Less than 10 years after its completion, Dunorlan was put up for sale. The house was bought by a Canadian banking family but eventually it was requisitioned in 1941 as part of the War effort. Apparently soldiers who were billeted there used the statues along the cedar avenue for target practice and left nothing but a few pedestals. In 1946, the building caught fire and although efforts were made to restore it, the local authorities had it demolished in 1957. New houses were built in its place and the rest of Dunorlan Park was given to the public for everyone to enjoy.

In 1873, Henry Reed had returned to Tasmania where he continued to combine his evangelism with creating more grand homes for his family. The estate of Mount Pleasant near Launceston and Mountain Villa on Wesley Dale. Mount Pleasant was said to be the finest house in Northern Tasmania.
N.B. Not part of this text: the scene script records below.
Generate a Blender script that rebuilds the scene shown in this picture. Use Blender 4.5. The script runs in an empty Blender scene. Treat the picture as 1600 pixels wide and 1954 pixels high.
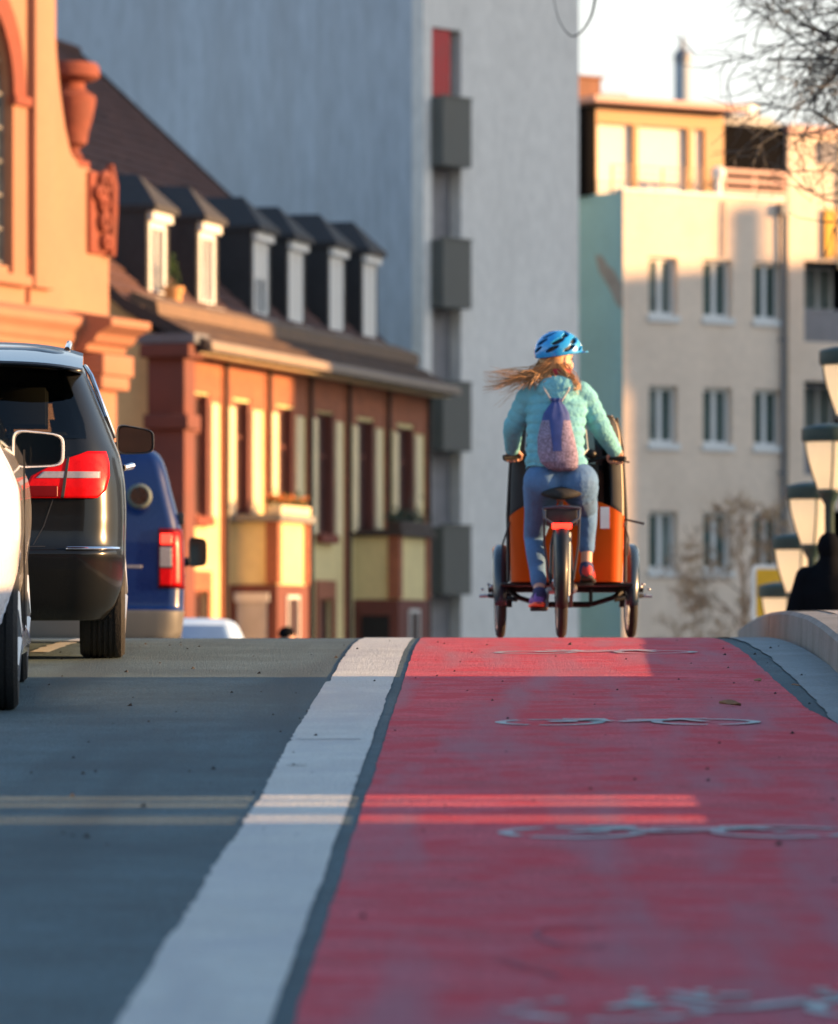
import bpy, bmesh, math, random
import numpy as np
from math import sin, cos, pi, radians, sqrt, atan2, hypot
from mathutils import Vector, Matrix, noise
from mathutils.geometry import tessellate_polygon

# ------------------------------------------------------------------ camera, sky, sun
scene = bpy.context.scene
C = scene.collection
cam_data = bpy.data.cameras.new('camera')
cam = bpy.data.objects.new('camera', cam_data)
C.objects.link(cam)
scene.camera = cam
cam.location = (0, 0, 0)
cam.rotation_euler = (pi / 2, 0, 0)
cam_data.sensor_fit = 'HORIZONTAL'
cam_data.sensor_width = 36
cam_data.lens = 229.5
cam_data.shift_x = -0.0825
cam_data.shift_y = 0.1506
cam_data.clip_start = 0.5
cam_data.clip_end = 6000
cam_data.dof.use_dof = True
cam_data.dof.focus_distance = 24.5
cam_data.dof.aperture_fstop = 4.7
cam_data.dof.aperture_blades = 7

SUN_EL, SUN_AZ = 10.0, 90.0          # the sun stands low, straight over the right side of the road
world = bpy.data.worlds.new('World')
scene.world = world
world.use_nodes = True
wt = world.node_tree
sky = wt.nodes.new('ShaderNodeTexSky')
sky.sky_type = 'NISHITA'
sky.sun_disc = False
sky.sun_elevation = radians(SUN_EL)
sky.sun_rotation = radians(SUN_AZ)
sky.air_density = 1.0
sky.dust_density = 1.2
sky.ozone_density = 1.6
bg = wt.nodes['Background']
# a thin white veil of haze lies on the horizon all the way round and fades out with height
_tc = wt.nodes.new('ShaderNodeTexCoord'); _sp = wt.nodes.new('ShaderNodeSeparateXYZ')
_mr = wt.nodes.new('ShaderNodeMapRange'); _mr.interpolation_type = 'SMOOTHSTEP'
_mr.inputs['From Min'].default_value = 0.06; _mr.inputs['From Max'].default_value = 0.50
_mr.inputs['To Min'].default_value = 0.90; _mr.inputs['To Max'].default_value = 0.0
_mx = wt.nodes.new('ShaderNodeMix'); _mx.data_type = 'RGBA'
wt.links.new(_tc.outputs['Generated'], _sp.inputs[0]); wt.links.new(_sp.outputs['Z'], _mr.inputs['Value'])
wt.links.new(_mr.outputs[0], _mx.inputs[0]); wt.links.new(sky.outputs[0], _mx.inputs[6])
_mx.inputs[7].default_value = (2.75, 2.75, 2.62, 1)
wt.links.new(_mx.outputs[2], bg.inputs[0])
bg.inputs[1].default_value = 0.15
sl = bpy.data.lights.new('sun', 'SUN')
sl.energy = 5.0
sl.angle = radians(0.5)
sl.color = (1.0, 0.56, 0.24)
so = bpy.data.objects.new('sun', sl)
C.objects.link(so)
so.location = (60, 20, 30)
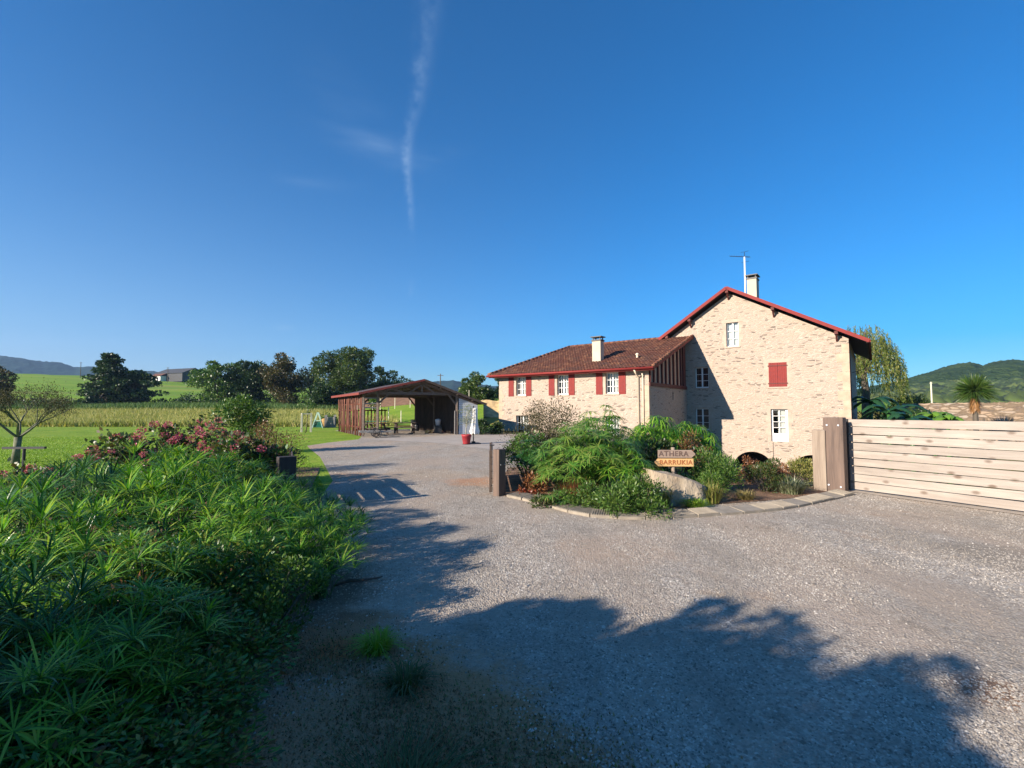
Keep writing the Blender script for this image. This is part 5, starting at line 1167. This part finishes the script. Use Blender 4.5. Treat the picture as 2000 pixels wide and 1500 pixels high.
def banana(loc, label, seed, mat, h=1.2, L=1.5, n=9):
    t = thing('banana_plant', label, 'banana plant', loc); rng = np.random.default_rng(seed)
    for i in range(n):
        an = i*2.4+rng.uniform(-.3, .3); o = Vector((math.cos(an), math.sin(an), 0)); sd = Vector((-o.y, o.x, 0)); l = L*rng.uniform(.7, 1.15); up = rng.uniform(.35, .9); V = []; m = 9
        for k in range(m+1):
            s = k/m; c = o*(l*s*.85)+Vector((0, 0, h*.7+l*up*s-l*.85*s*s)); w = .24*math.sin(math.pi*min(1, s*.9+.08))**.6
            for q in (-1, -.5, 0, .5, 1): V.append(tuple(c+sd*w*q+Vector((0, 0, -.10*abs(q)+.02*math.sin(k*3+q*4)))))
        F = [(k*5+j, k*5+j+1, (k+1)*5+j+1, (k+1)*5+j) for k in range(m) for j in range(4)]; npmesh('leaf', V, F, mat, t, True)
    b = MB(); b.tube([(0, 0, -3), (0, 0, h*.8)], [.14, .08], 8); b.build('stem', M['papdark'], t, True)
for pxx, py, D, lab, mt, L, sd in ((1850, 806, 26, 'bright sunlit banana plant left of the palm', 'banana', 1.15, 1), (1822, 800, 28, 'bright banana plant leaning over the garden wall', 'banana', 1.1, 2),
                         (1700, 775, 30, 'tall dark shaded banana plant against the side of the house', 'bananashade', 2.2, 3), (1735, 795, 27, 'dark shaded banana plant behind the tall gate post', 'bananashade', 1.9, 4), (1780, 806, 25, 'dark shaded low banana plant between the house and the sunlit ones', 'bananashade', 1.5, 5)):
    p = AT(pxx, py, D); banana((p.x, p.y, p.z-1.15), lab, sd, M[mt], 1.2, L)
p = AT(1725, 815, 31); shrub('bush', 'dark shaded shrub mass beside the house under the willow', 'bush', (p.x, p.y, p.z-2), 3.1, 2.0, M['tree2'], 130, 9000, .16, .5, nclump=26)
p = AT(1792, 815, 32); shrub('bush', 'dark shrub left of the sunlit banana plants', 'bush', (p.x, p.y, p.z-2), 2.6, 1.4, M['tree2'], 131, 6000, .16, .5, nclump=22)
p = AT(1770, 800, 48); shrub('bush', 'green bush behind the garden wall under the willow', 'bush', (p.x, p.y, p.z-2), 3.4, 2.4, M['tree1'], 132, 8000, .2, .5, nclump=22)
def palm():
    c = AT(1903, 768, 31); t = thing('palm_tree', 'spiky fan palm with brown dead skirt in front of the garden wall', 'palm tree', (c.x, c.y, 0)); rng = np.random.default_rng(3); z = c.z
    b = MB(); b.tube([(0, 0, -3), (0, 0, z*.5), (0, 0, z+.1)], [.16, .14, .16], 10); b.tube([(.6, .1, -3), (.62, .1, 1.0)], [.06, .05], 6); b.build('trunk', M['bark'], t, True)
    def fan(nf, lo, hi, R0, mat, name, seg=16):
        V = []; F = []
        for i in range(nf):
            an = rng.uniform(0, 6.28); el = rng.uniform(lo, hi); d = Vector((math.cos(an)*math.cos(el), math.sin(an)*math.cos(el), math.sin(el))); sd = Vector((-math.sin(an), math.cos(an), 0)); up = sd.cross(d)*-1; hub = d*R0*.42
            for k in range(seg):
                q = (k/(seg-1)-.5)*2.3; e = (d*math.cos(q)+sd*math.sin(q)).normalized(); w = up.cross(e).normalized()*.022; L = R0*.62*rng.uniform(.85, 1.1)*(1-.25*abs(q)); g = Vector((0, 0, -.12*L)); j = len(V)
                V += [hub-w*.4, hub+w*.4, hub+e*L*.6+w, hub+e*L*.6-w, hub+e*L+g+w*.1, hub+e*L+g-w*.1]; F += [(j, j+1, j+2, j+3), (j+3, j+2, j+4, j+5)]
            j = len(V); w = sd*.012; V += [-w, w, hub+w, hub-w]; F += [(j, j+1, j+2, j+3)]
        V = [tuple(Vector(v)+Vector((0, 0, z))) for v in V]; npmesh(name, V, F, mat, t)
    V = []; F = []
    for i in range(1500):
        d = Vector(rng.normal(0, 1, 3)); d.z += .35; d.normalize()
        if d.z < -.55: continue
        L = 1.2*rng.uniform(.7, 1.08); sd = d.cross(Vector(rng.normal(0, 1, 3))).normalized()*.02; a = d*.12; m_ = d*L*.6; e = d*L+Vector((0, 0, -.22*L*(1-abs(d.z)))); j = len(V)
        V += [tuple(q+Vector((0, 0, z+.1))) for q in (a-sd*.4, a+sd*.4, m_+sd, m_-sd, e+sd*.2, e-sd*.2)]; F += [(j, j+1, j+2, j+3), (j+3, j+2, j+4, j+5)]
    npmesh('crown', V, F, M['palm'], t)
    V = []; F = []
    for i in range(420):
        an = rng.uniform(0, 6.28); z0 = z-.15-rng.uniform(0, .7); r = .18; o = Vector((math.cos(an), math.sin(an), 0)); s = Vector((-o.y, o.x, 0))*.025; a = o*r*.6+Vector((0, 0, z0)); e = o*(r+rng.uniform(.02, .2))+Vector((0, 0, z0-rng.uniform(.3, .6))); j = len(V); V += [tuple(a-s), tuple(a+s), tuple(e+s*.4), tuple(e-s*.4)]; F.append((j, j+1, j+2, j+3))
    npmesh('skirt', V, F, M['skirt'], t)
palm()
# ------------------------------------------------------------------ trees to the left of and behind the camera (their shade falls on the drive)
for i, (x, y, h, r, lab) in enumerate(((-5.1, -.15, 2.65, .6, 'narrow garden tree outside the view beside the left bed'), (-4.7, -.85, 3.05, .72, 'small garden tree outside the view, the nearest to the left bed'), (-4.1, -1.6, 3.0, .85, 'second garden tree outside the view behind the viewer on the left'), (-3.3, -2.35, 2.62, .8, 'third garden tree outside the view behind the viewer'), (-2.6, -3.5, 2.5, 1.0, 'garden tree outside the view furthest behind the viewer'), (-4.6, -2.7, 2.6, 1.1, 'garden tree outside the view in the second row on the left'))):
    tree('garden_tree', lab, 'tree', (x, y, 0), h, r, M['tree1'], 310+i, trunk=(.6, .6, .55, .35, .3, .3)[i], nclump=44, nleaf=8500, leaf=.085, cr=.27)
# ------------------------------------------------------------------ haze: one closed box of thin air
def haze():
    b = MB(); b.b2((-2600, -300, -140), (2600, 2300, 330)); k = NT('haze_air'); v = k.n.new('ShaderNodeVolumePrincipled')
    v.inputs['Color'].default_value = (.42, .66, 1, 1); v.inputs['Density'].default_value = .00017; v.inputs['Anisotropy'].default_value = .1; k.l(v.outputs[0], k.out.inputs[1])
    o = b.build('haze', k.m); tag(o, kind='stuff')
haze()
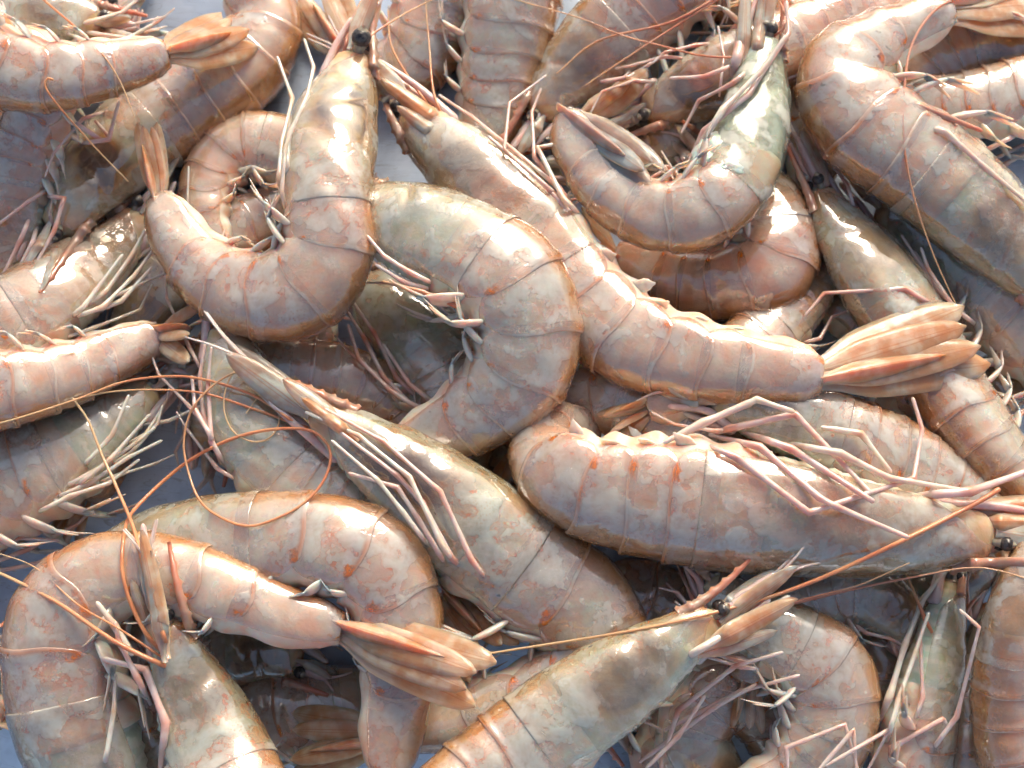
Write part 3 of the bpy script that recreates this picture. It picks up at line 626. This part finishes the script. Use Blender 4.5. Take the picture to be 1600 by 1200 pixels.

Mountain Villa, Wesley Dale,
 National Trust Tasmania

Mount Pleasant, Launceston,
National Trust Tasmania


Henry did not slow down, however. In 1875 he helped in the establishment of the New Guinea Mission, buying for it a steam launch named the Henry Reed. He bought and demolished a hotel and a skittle alley in Launceston and built a new chapel on the site. This would later become the Henry Reed Memorial Church, now the Baptist Gateway Church. 


Henry Reed Memorial Church c. 1884


Shortly before his death in 1880, Henry wrote to a friend: 
'I have been so much accustomed to put my whole heart into anything I have engaged in, and to do it in the best possible way, and never to be satisfied with anything but decided success whether in spiritual or temporal things, that it troubles me much when I see things half done or carelessly done, but I must ask the Lord to help me in old age to look over and pass by many things.'

As for Point Henry, it has long been an ugly blot on the landscape, being the site of the Alcoa Aluminium smelter, which is now closed and there are long-term plans for the whole area of Point Henry to be redeveloped and rehabilitated with new housing and tourist attractions. Churches are unlikely to feature in our secular age, but perhaps Henry Reed would approve of the energy and vision it will require to take to bring to fruition.